Asya’nın "viskoz" fabrikaları sürdürülebilir değil
Sürdürülebilir Moda Merkezi (Centre for Sustainable Fashion- CSF) London College of Fashion bünyesinde bulunan bir araştırma merkezi. Merkezin hedefi, sürdürülebilir bir gelecek inşa ederken modanın önemli bir rol üstlenmesini sağlamak.
2008 yılında kurulan CSF, moda tasarımlarının temeline insan ve doğanın korunmasını yerleştiriyor. CSF bünyesinde sadece araştırmacılar değil, tasarımcılar, eğitimciler, iletişimciler de yer alıyor.
Bugün moda, bir yandan toplumları şekillendirirken, diğer yandan yaşam biçimlerini, kültürü, çeşitliliği yansıtıyor; bireysel ve kolektif değerleri tanımlıyor, bu değerler arasında bağlantı kuruyor.
CSF Yöneticisi bir kadın. Renée Cuoco. Hukuk, moda ve tekstil tasarımı eğitimi alan Cuoco, moda endüstrisinin sürdürülebilir kalkınma hedefl erine uygun bir şekilde şekillenmesi gerektiğini savunuyor.
CSF’in gündemi şu sıralar oldukça yoğun. Konu, Changing Markets Foundation tarafından yayınlanan bir raporla ilgili. Rapora göre, Çin, Endonezya ve Hindistan’da büyük markalar için viskoz üretimi yapan fabrikalar çevreye ve insan sağlığına zarar veriyor.

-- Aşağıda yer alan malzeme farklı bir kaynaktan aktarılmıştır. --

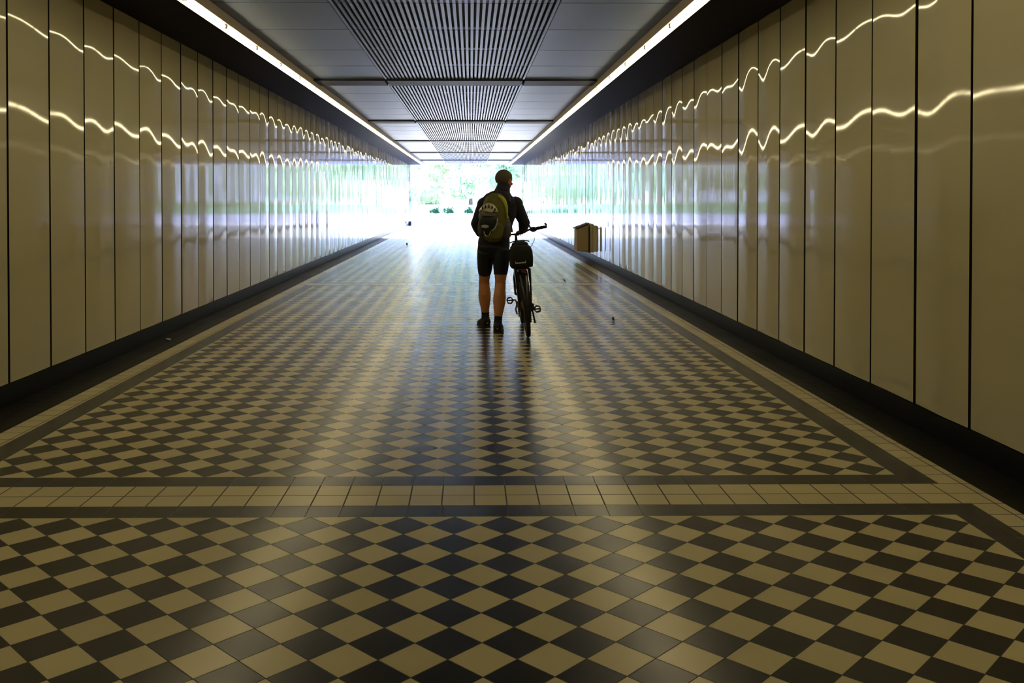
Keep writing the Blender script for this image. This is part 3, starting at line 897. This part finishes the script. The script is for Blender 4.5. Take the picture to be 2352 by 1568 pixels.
LEAN = math.radians(-5.2)
bike = empty('bicycle', (0.600, 9.67, 0.0), (0, LEAN, 0))
tag(bike, 'black city bicycle being pushed on the man\'s right, leaning towards him', 'bicycle')
WR = 0.345
def wheel(y, name):
    m = MB(); m.ring((0, 0, 0), WR - 0.022, 0.022, seg=64, sub=10)
    wl = empty(name, (0, y, WR)); wl.parent = bike
    m.build('tyre', M_RUB, wl)
    MB().ring((0, 0, 0), WR - 0.052, 0.011, seg=64, sub=8).build('rim', M_ALU, wl)
    MB().tube([(-0.048, 0, 0), (-0.03, 0, 0), (0.03, 0, 0), (0.048, 0, 0)], 0.018, 12).build('hub', M_ALU, wl)
    m = MB()
    for k in range(28):
        a = 2 * PI * k / 28
        sx = 0.03 if k % 2 else -0.03
        b = a + (0.35 if (k // 2) % 2 else -0.35)
        m.tube([(sx, 0.018 * math.cos(b), 0.018 * math.sin(b)), (0, (WR - 0.055) * math.cos(a), (WR - 0.055) * math.sin(a))], 0.0013, 5)
    m.build('spokes', M_ALU, wl)
wheel(0.0, 'rear_wheel'); wheel(1.05, 'front_wheel')
BB, ST, HT, HBt = Vector((0, 0.44, 0.29)), Vector((0, 0.26, 0.78)), Vector((0, 0.82, 0.86)), Vector((0, 0.875, 0.70))
m = MB()
m.tube([BB, ST], 0.017, 12); m.tube([ST + Vector((0, 0.01, -0.03)), HT + Vector((0, 0.01, -0.03))], 0.016, 12); m.tube([BB, HBt], 0.020, 12)
m.tube([HT, HBt], 0.020, 12)
m.tube([BB - Vector((0.036, 0, 0)), BB + Vector((0.036, 0, 0))], 0.022, 14)
for sx in (-1, 1):
    m.tube([BB + Vector((sx * 0.02, 0, 0)), (sx * 0.045, 0.25, 0.32), (sx * 0.062, 0, WR)], 0.010, 10)
    m.tube([ST + Vector((sx * 0.015, 0, -0.05)), (sx * 0.045, 0.12, 0.56), (sx * 0.062, 0, WR)], 0.009, 10)
m.build('frame', M_FRAME, bike)
m = MB()
for sx in (-1, 1): m.tube([HBt + Vector((sx * 0.03, 0.01, -0.02)), (sx * 0.056, 0.93, 0.55), (sx * 0.054, 1.05, WR)], 0.012, 10)
m.tube([HBt + Vector((-0.045, 0.006, -0.02)), HBt + Vector((0.045, 0.006, -0.02))], 0.018, 10)
m.build('fork', M_FRAME, bike)
MB().tube([ST, ST + Vector((0, -0.06, 0.16))], 0.0135, 10).build('seat_post', M_ALU, bike)
MB().loft([((0, 0.06, 0.955), 0.05, 0.02), ((0, 0.08, 0.965), 0.082, 0.026), ((0, 0.14, 0.965), 0.082, 0.028), ((0, 0.22, 0.960), 0.045, 0.026), ((0, 0.31, 0.958), 0.020, 0.022), ((0, 0.335, 0.955), 0.01, 0.012)], 18, up=(0, 0, 1)).build('saddle', M_RUB, bike)
# steering
m = MB()
m.tube([HT + Vector((0, 0, -0.02)), HT + Vector((0, -0.055, 0.15)), HT + Vector((0, -0.035, 0.185))], 0.016, 12)
m.build('stem', M_FRAME, bike)
HBp = Vector((0, 0.79, 1.045))
hb = MB()
def bar(sx): return [HBp + Vector((sx * x, y, z)) for x, y, z in ((0, 0, 0), (0.05, 0, 0.0), (0.10, 0.0, 0.012), (0.15, -0.01, 0.036), (0.20, -0.02, 0.044), (0.30, -0.045, 0.052), (0.345, -0.055, 0.054))]
hb.tube(bar(-1)[::-1] + bar(1)[1:], 0.0125, 12)
hbo = hb.build('handlebar', M_FRAME, bike)
for sx in (-1, 1):
    pts = bar(sx)
    MB().tube([lerp(pts[4], pts[5], 0.35), pts[5], pts[6]], 0.0175, 14).build('grip', M_GRIP, hbo)
    e0 = pts[6] + Vector((sx * -0.005, 0, 0))
    MB().tube([e0 - Vector((0, 0, 0.012)), e0 + Vector((sx * 0.006, 0.01, 0.01)), e0 + Vector((sx * 0.010, 0.045, 0.024)), e0 + Vector((sx * 0.002, 0.075, 0.034))], 0.0125, 12).build('bar_end', M_GRIP, hbo)
    m = MB()
    c = pts[4]
    m.box(c.x - 0.034, c.x + 0.034, c.y - 0.022, c.y + 0.030, c.z - 0.036, c.z + 0.020, bevel=0.010)
    m.tube([c + Vector((-sx * 0.03, 0.0, 0.0)), c + Vector((-sx * 0.036, 0.015, 0.045))], 0.008, 8)
    m.build('shifter', M_GRIP, hbo)
    MB().loft([(c + Vector((0, 0.03, -0.006)), 0.008, 0.006), (c + Vector((sx * 0.04, 0.045, -0.014)), 0.008, 0.005), (c + Vector((sx * 0.115, 0.035, -0.006)), 0.007, 0.005)], 8).build('brake_lever', M_ALU, hbo)
m = MB()
c = bar(1)[4]
m.tube([c + Vector((-0.01, 0.03, -0.02)), c + Vector((0.015, 0.07, -0.07)), c + Vector((0.005, 0.08, -0.14)), c + Vector((-0.05, 0.06, -0.22)), c + Vector((-0.15, 0.05, -0.28))], 0.0032, 8)
c = bar(-1)[4]
m.tube([c + Vector((0.01, 0.03, -0.02)), c + Vector((0.03, 0.08, -0.07)), c + Vector((0.10, 0.08, -0.15)), c + Vector((0.18, 0.06, -0.26))], 0.0032, 8)
m.build('brake_cable', M_GRIP, bike)
# drive train (chain side faces the man)
cr = MB()
cr.ring(BB + Vector((-0.046, 0, 0)), 0.085, 0.006, seg=40, sub=6)
for k in range(5):
    a = 2 * PI * k / 5
    cr.tube([BB + Vector((-0.046, 0, 0)), BB + Vector((-0.046, 0.082 * math.cos(a), 0.082 * math.sin(a)))], 0.006, 6)
cr.tube([BB + Vector((-0.05, 0, 0)), BB + Vector((0.05, 0, 0))], 0.011, 10)
cro = cr.build('chainring', M_FRAME, bike)
for sx, dy, dz in ((-1, 0.165, 0.040), (1, -0.165, -0.040)):
    p0 = BB + Vector((sx * 0.058, 0, 0)); p1 = BB + Vector((sx * 0.078, dy, dz))
    ca = MB().loft([(p0, 0.013, 0.010), (p1, 0.011, 0.009)], 10).build('crank', M_ALU, cro)
    q = p1 + Vector((sx * 0.006, 0, 0))
    m = MB()
    m.tube([q, q + Vector((sx * 0.082, 0, 0))], 0.008, 8)
    # cage hanging upright: diamond ends joined by two rails
    for yy in (-0.042, 0.042):
        m.tube([q + Vector((sx * xx, yy * k, zz)) for xx, zz, k in ((0.016, 0, 1), (0.040, 0.034, 0.7), (0.078, 0.026, 0.8), (0.084, 0, 1), (0.078, -0.026, 0.8), (0.040, -0.034, 0.7))], 0.006, 6, closed=True)
    for xx, zz in ((0.040, 0.034), (0.078, 0.026), (0.078, -0.026), (0.040, -0.034)):
        m.tube([q + Vector((sx * xx, -0.032, zz)), q + Vector((sx * xx, 0.032, zz))], 0.006, 6)
    m.build('pedal', M_FRAME, cro)
m = MB()
for r_, k in ((0.030, 0), (0.036, 1), (0.043, 2)):
    m.ring((-0.030 - 0.006 * (2 - k), 0, WR), r_, 0.004, seg=28, sub=6)
m.build('sprockets', M_ALU, bike)
m = MB()
for dz in (0.085, -0.085):
    m.tube([BB + Vector((-0.046, 0, dz)), (-0.040, 0.0, WR + dz * 0.45)], 0.0045, 6)
m.build('chain', M_FRAME, bike)
m = MB()
m.box(-0.078, -0.048, -0.030, 0.020, WR - 0.075, WR - 0.015, bevel=0.008)
m.tube([(-0.062, 0.0, WR - 0.05), (-0.085, 0.01, WR - 0.10), (-0.072, 0.025, WR - 0.155)], 0.010, 8)
m.tube([(-0.056, 0.01, WR - 0.07), (-0.052, 0.03, WR - 0.15)], 0.008, 8)
m.ring((-0.056, 0.03, WR - 0.165), 0.020, 0.006, seg=20, sub=6)
m.ring((-0.056, 0.035, WR - 0.085), 0.018, 0.006, seg=20, sub=6)
o = m.build('rear_derailleur', M_ALU, bike); o.location = (-0.020, 0, 0.055)
m = MB()
m.tube([(0.050, 0.08, 0.33), (0.075, 0.05, 0.24), (0.082, 0.02, 0.155)], 0.010, 8)
m.box(0.070, 0.096, -0.005, 0.045, 0.140, 0.158, bevel=0.004)
m.box(0.040, 0.090, 0.02, 0.07, 0.265, 0.345, bevel=0.008)
m.build('kickstand', M_FRAME, bike)
# mudguards
def guard(y, a0, a1, nm):
    m = MB(); n = 20; rows = []
    R = WR + 0.022
    for i in range(n + 1):
        a = math.radians(a0 + (a1 - a0) * i / n)
        row = []
        for j in range(7):
            u = (j - 3) / 3
            rr = R - 0.016 * u * u
            hw = 0.058 - 0.026 * i / n if y == 0.0 else 0.034
            row.append(m.bm.verts.new((hw * u, y + rr * math.cos(a), WR + rr * math.sin(a))))
        rows.append(row)
    for i in range(n):
        for j in range(6):
            m.bm.faces.new((rows[i][j], rows[i][j + 1], rows[i + 1][j + 1], rows[i + 1][j])).smooth = True
    o = m.build(nm, M_FRAME, bike)
    sd = o.modifiers.new('s', 'SOLIDIFY'); sd.thickness = 0.003
guard(0.0, 35, 205, 'rear_mudguard'); guard(1.05, 15, 165, 'front_mudguard')
# carrier with its side plates
m = MB()
for sx in (-1, 1):
    m.tube([(sx * 0.062, 0.0, WR + 0.01), (sx * 0.072, -0.04, 0.55), (sx * 0.070, -0.10, 0.722)], 0.008, 8)
    m.tube([(sx * 0.062, 0.0, WR + 0.01), (sx * 0.074, 0.06, 0.55), (sx * 0.070, 0.12, 0.722)], 0.008, 8)
    m.tube([(sx * 0.060, -0.16, 0.722), (sx * 0.060, 0.24, 0.722)], 0.008, 8)
for yy in (-0.16, -0.05, 0.07, 0.19): m.tube([(-0.060, yy, 0.722), (0.060, yy, 0.722)], 0.006, 8)
ro = m.build('carrier', M_FRAME, bike)
for sx in (-1, 1):
    q = MB()
    pl = [(-0.115, 0.715), (0.15, 0.715), (0.06, 0.40), (-0.05, 0.40)]
    a_ = [q.bm.verts.new((sx * (0.078 if z > 0.6 else 0.066), y, z)) for y, z in pl]
    b_ = [q.bm.verts.new((sx * (0.084 if z > 0.6 else 0.072), y, z)) for y, z in pl]
    q.bm.faces.new(a_); q.bm.faces.new(b_[::-1])
    for k in range(4): q.bm.faces.new((a_[k], a_[(k + 1) % 4], b_[(k + 1) % 4], b_[k]))
    q.build('side_plate', M_FRAME, ro)
MB().box(-0.022, 0.022, -0.185, -0.168, 0.690, 0.722, bevel=0.005).build('rear_reflector', M_RED, ro)
MB().box(0.012, 0.032, -0.135, -0.122, 0.58, 0.69, bevel=0.004).build('yellow_tag', M_YEL, ro)

bag = empty('carrier_bag', (0.600 + 0.73 * math.sin(LEAN), 9.67, 0.732 * math.cos(LEAN)), (0, LEAN, 0))
tag(bag, 'black trunk bag with a pale reflective strip on the bicycle carrier', 'bag')
MB().loft([((-0.005, 0.03, 0.0), 0.105, 0.155), ((-0.005, 0.03, 0.012), 0.118, 0.165), ((0.0, 0.03, 0.10), 0.122, 0.168), ((0.004, 0.03, 0.17), 0.117, 0.162), ((0.006, 0.03, 0.215), 0.100, 0.148), ((0.008, 0.03, 0.235), 0.075, 0.12)], 30, power=4.5, up=(0, 1, 0)).build('bag_body', M_BAG, bag)
MB().loft([((0.0, 0.05, 0.228), 0.088, 0.11), ((0.0, 0.05, 0.25), 0.080, 0.10), ((0.0, 0.05, 0.265), 0.055, 0.07)], 24, power=3.5, up=(0, 1, 0)).build('bag_lid', M_BAG, bag)
m = MB()
m.box(-0.070, 0.038, -0.1395, -0.132, 0.050, 0.062); m.box(-0.070, -0.064, -0.1395, -0.132, 0.062, 0.075); m.box(0.032, 0.038, -0.1395, -0.132, 0.062, 0.075)
m.build('reflective_strip', M_REFL, bag)
MB().tube([(0.10 * math.cos(t) , 0.05, 0.255 + 0.02 * math.sin(t)) for t in [PI * k / 10 for k in range(11)]], 0.006, 8).build('bag_handle', M_BLKN, bag)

Changing Markets Foundation araştırmacıları, Çin, Hindistan ve Endonezya’da 10 üretim bölgesini ziyaret etmişler ve buralardaki viskoz üretiminin ciddi bir hava kirliliğine yol açtığını raporlamışlar. The Guardian gazetesine göre bu fabrikalarla çalışan markalar arasında H&M, Inditex, Marks & Spencer ve Tesco gibi isimler var. Nitekim bu markalar, raporun yayınlanmasının ardından, gerekli önlemleri almışlar.
Viskoz ipliğin ham maddesi kayın ağacı. Yani viskoz aslında doğal bir lif. Kayın ağacı Avrupa, Asya, Amerika, Japonya ve Türkiye’de doğal olarak yetişiyor. Aynı pamuk gibi, selülozdan oluşuyor. Viskoz, pamuk veya polyesterin yerini alan sürdürülebilir bir alternatif olarak değerlendiriliyor. Hatta ipek yerine, daha ucuz ve daha dayanıklı bir alternatif olarak da kullanılabiliyor.

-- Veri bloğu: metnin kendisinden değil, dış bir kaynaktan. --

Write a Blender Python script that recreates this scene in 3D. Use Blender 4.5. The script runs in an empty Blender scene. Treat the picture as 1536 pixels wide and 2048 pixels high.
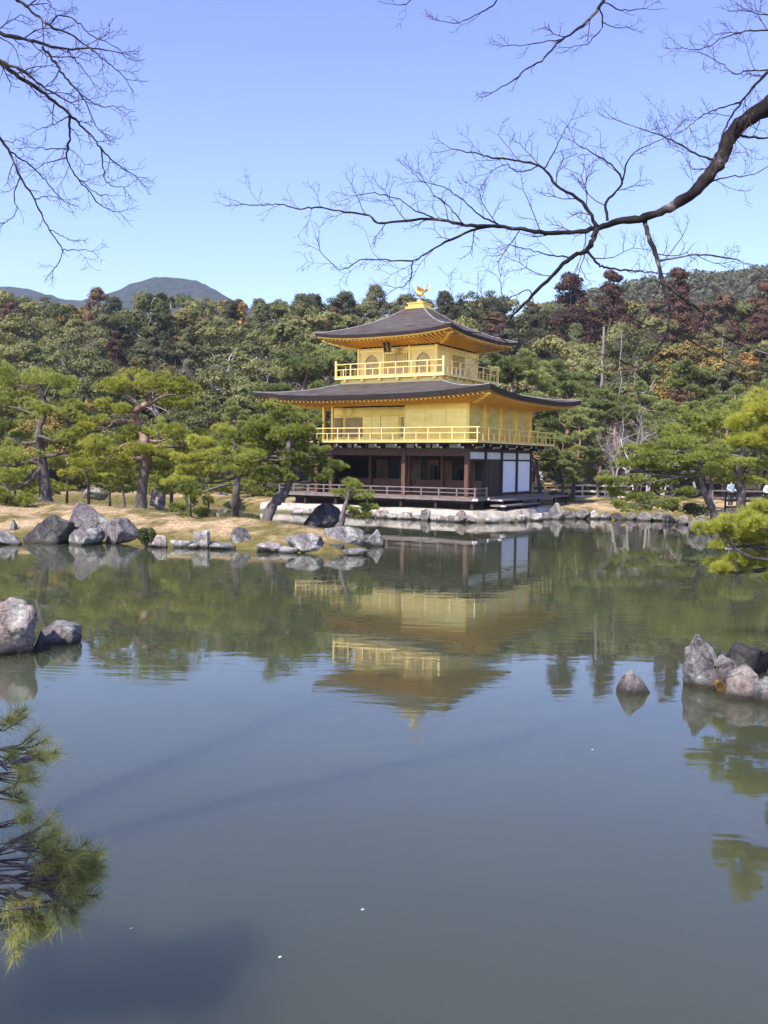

CSF Yöneticisi Renée Cuoco, viskozun, kimyasal açıdan ağır bir üretim sürecinden geçtiğini ifade ediyor. Üretim süreci için gerekli olan karbon disülfür hem çalışanlara hem de çevre halkına zarar verecek nitelikte bir madde. Kalp yetmezliği, deri hastalıkları ve kansere yol açabiliyor.
Changing Markets Foundation yöneticilerinden Natasha Hurley, yüksek miktarda hızlı üretime odaklanan “fast fashion” - “hızlı moda” - markalarının bu konuda çok daha duyarlı davranmaları gerektiğine dikkat çekiyor. Çünkü üreticiler üzerindeki fiyat ve zaman baskısının artması, üretim koşullarının iyileştirilmesine engel oluşturuyor. Sürdürülebilir olmayan moda da, hem sosyal hem de çevresel ortamı ciddi şekilde tehdit ediyor.
Rapor, karbon disülfürün viskoz üretim sürecinden çıkartılmasını tavsiye ediyor.